Even if that is all true, having built the town and then prohibiting anyone else from setting up a marketplace is exploiting one monopoly you hold to benefit another, which is a big no-no in terms of economics and competition law. In your analogy, why are the townspeople better off because the town bans anyone else from providing shopping facilities for them?
You assert that the town and the marketplace are two separate monopolies. I disagree and assert that they're a single entity, because they are not separable. Neither could have been created without the other. And their cumulative success is (in many respects) dependent on them being intertwined.

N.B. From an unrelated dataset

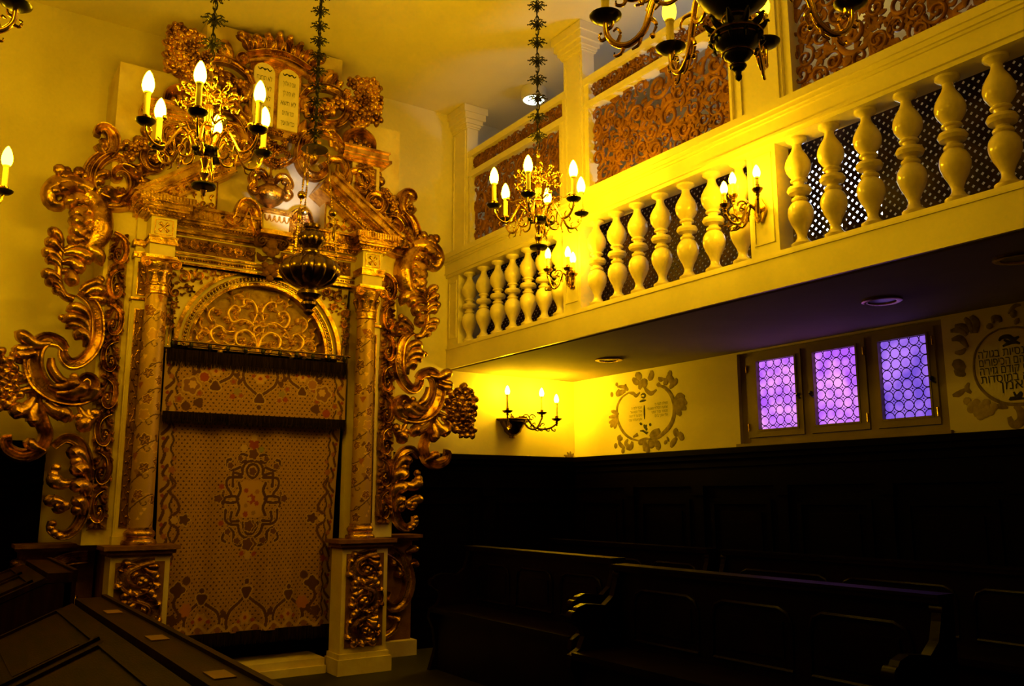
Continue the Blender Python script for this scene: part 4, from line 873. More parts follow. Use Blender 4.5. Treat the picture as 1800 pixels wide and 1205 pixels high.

But even if you do insist on separating them, you don't get to arbitrarily bisect them wherever you want to suit your argument. The "retail" App Store is only the surface layer of the iOS app ecosystem which Apple has developed, it's certainly not the totality of it. There's the toolchain, APIs, documentation, training resources and many other things besides, which are all necessary parts to that marketplace's existence.

You might argue that Apple chose to give away their developer tools rather than license their use with a revenue share arrangement (like Epic does with Unreal Engine). You might argue that Apple charges for their tools with the $99 annual developer fee. I disagree that these are relevant. How Apple chooses to monetise their own work is up to them. For example, Apple could have instead defined their 30% revenue share requirement as a license condition for the use of their tools and libraries. The outcome for consumers and developers would be largely identical, but the "store monopoly" argument would make a lot less sense.

Even Epic themselves understand that developer ecosystems are valuable and it's fair for a percentage of top-line profit to go to them regardless how the app is sold or how payments work.

More broadly I must admit some occasional frustration by people who insist Apple must change, as this insistence is all too often paired with a somewhat arrogant paternalism, that they know better than I do what I should want. "Free market" is certainly the simplest argument to side with and the easiest one to wax lyrical about, but that doesn't automatically make it the best one.

I'm not going to spend too much time explaining why I think the iOS ecosystem would be worse if "free markets" were forced upon it, because unfortunately Hacker News debates on this topic generally see more people throwing down-votes rather than engaging with the debate. But fundamentally I see the difference of opinion stemming from whether you see the smartphone as a computing platform or an appliance bundled with systems administration services from the vendor. I think of my smartphone as an appliance, despite being a software developer by trade. But I'm glad that the market includes many brands of Android phone so that everyone who cares can have a choice.

You are arguing that the platform and the app marketplace are inseparable, but many other platforms for personal computing have not had such a store yet have been popular with both users and developers. They provided tools and documentation for developers, often for free, too. Plenty more have had multiple marketplace-like sources for new software, not necessarily provided by the same organisation that built the platform itself. From Windows to Linux distros and from Steam to the plug-in marketplaces for many large applications, there is no shortage of counter-examples to your position here.
No, I am only arguing they are inseparable with respect to questions of antitrust. Obviously there's no technical impediment to iOS becoming a complete free-for-all where you can download and run any binary with root privileges using an innocuous shell script command piped from wget.

The question of what's been done elsewhere isn't relevant, because there are many elsewheres, each with their own origin stories. Most of them look more like iOS than macOS—the personal computer marketplace is something of an outlier when it comes to software distribution.